Students gathered as the chef sliced
tomatoes with a plastic knife in a Brooklyn public school cafeteria. Their eyes
followed as she held up a slender green cylinder before the crowd of parents
and kids in plastic aprons and hairnets.
"What's that?" kids shouted.
"It's a scallion. But don't eat
it now," warned Leigh Armstrong, a culinary student and volunteer chef.
"It doesn't taste like celery."
Armstrong was helping at Cooking
Matters, a free, six-week class that teaches parents and kids how to shop for and
prepare healthy, inexpensive meals. The program launched 20 years ago through
the nonprofit Share our Strength, and it now serves more than 11,000 families
across the country.
Most participants use or have used
food stamps, free or reduced-price school lunches or food pantries to cover
their nutritional needs, and almost all are still looking for ways to stretch a
few ingredients into meals.
The number of families that struggle
to get enough food has increased in recent years.
The U.S. Department of Agriculture
reported that in 2010, 14.5% of households in the United States -- about 17.2
million -- lacked the resources to provide enough food for everybody. Among
those, about 6.4 million households saw normal eating patterns disrupted or
reduced because there wasn't enough food.
Food insecurity -- uncertainty about
where the next meal will come from -- is particularly hard on one group:
children.
It's a time of record need, a time
when you're seeing people from all walks of life needing to turn to assistance
to meet their food needs.
Paula Thornton-Greear, Feeding America
spokeswoman
The nonprofit Feeding America, a
network of more than 200 food banks around the United States, reports one in
five children are at risk of hunger. For children in African-American or Latino
households, it's closer to one in three.
They're likely to have trouble
focusing in school. They might experience illness or poor health as a result.
They're also likely to struggle with stress at home or in class. While many are
eligible for free or reduced-price food at school, those programs don't provide
food at night, on weekends or during breaks from school.
Hunger is still a more frequent
problem for homes headed by single parents and for homes below the federal
poverty line, the USDA reports, but it has also crept into homes that have
never experienced it before.
"It's invasive and real,"
said Paula Thornton-Greear, a Feeding America spokeswoman. "It's a time of
record need, a time when you're seeing people from all walks of life needing to
turn to assistance to meet their food needs."
For adults, the most important step
might be talking about it, Thornton-Greear said -- reaching out to friends and
family who can help and learning what government and nonprofit food programs
are available.
"At some point, we're all in need
of something," she said. "It's reflective of a society experiencing a
huge downturn. It's not reflective on one individual."
For kids, it might mean getting adults
more engaged in teaching nutrition and stopping hunger before it starts.
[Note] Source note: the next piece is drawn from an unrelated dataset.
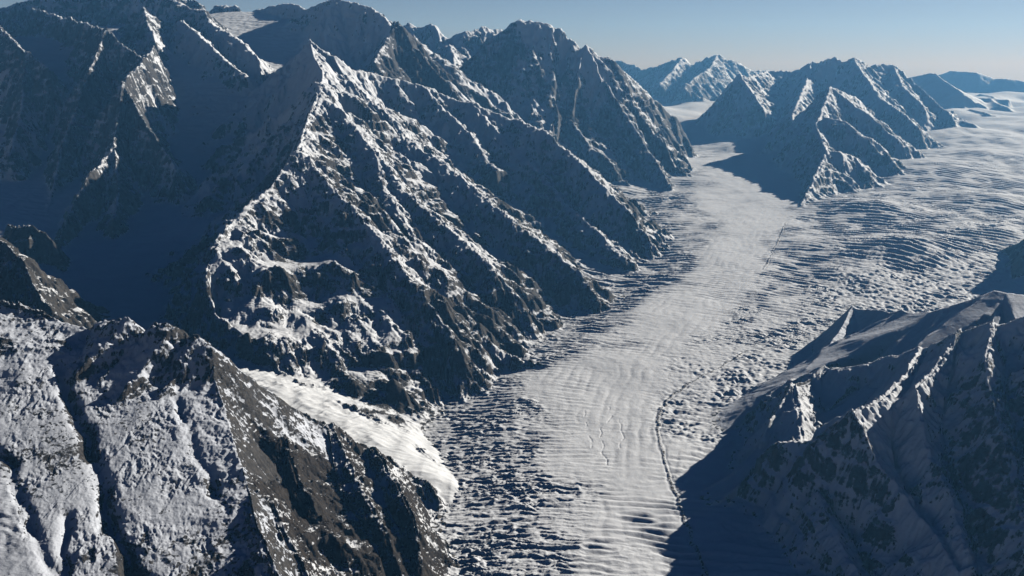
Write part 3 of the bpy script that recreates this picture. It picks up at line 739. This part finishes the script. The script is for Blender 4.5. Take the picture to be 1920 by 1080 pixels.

On TV, a new "Sesame Street"
puppet, Lily, is talking about food insecurity from the perspective of a
7-year-old who doesn't always have enough to eat.
CNN Hero: Bruno Serato
In Orange County, California, chef and
restaurateur Bruno Serato feeds pasta to about 300 children every night.
Serato, one of the Top 10 CNN Heroes
of 2011, began cooking for kids when his mother visited from Italy and saw a
child eating potato chips for dinner. The boy, like dozens of others near his
restaurant in Anaheim, lived in a motel, where his family had limited access to
food and cooking space.
"'Bruno, you must feed them
pasta,'" he recalled her saying. Serato continued the nightly pasta feast
throughout the recession, even as his restaurant struggled.
"They're customers," he told
CNN earlier this year. "My favorite customers."
And back in Brooklyn, it means
teaching parents to shop and cook with kids in tow. The Cooking Matters
curriculum includes taking families to grocery stores and then getting them
into kitchens at schools, community centers or even housing units.
Today's menu: breakfast burritos with
eggs, cheese and homemade salsa. The cost: less than $2 a serving.
At Saprina Gressman's first Cooking
Matters class this month, the 25-year-old mother of three said her kids first
told her about the class.
"I'm hoping to learn a lot,"
she said, as she helped her 4-year-old daughter, Kiara, cut a tomato to make
salsa. "I'm hoping to learn to cook with my children, because you need
patience."
While parents will usually be the ones
to budget, buy and cook food, getting kids excited about preparing and eating
homemade meals can keep everyone engaged in healthier choices and smart
shopping.
Aliyah Rowe, the Cooking Matters
program coordinator for City Harvest in New York, said some members of the
class rely on food stamps, but it's designed for anyone with food insecurity --
people who recently lost jobs and have to rethink their food budgets, or
families that occasionally seek assistance from food banks.
It also gets parents and kids spending
time together and talking about the food the fuels them.
"I remember baking with my
grandmother, but that doesn't happen anymore," Rowe said. "The
reality is parents are busy; you have some that work two jobs. But the kids
come here and they are so excited, and they go home excited. And that inspires
parents to cook with their children."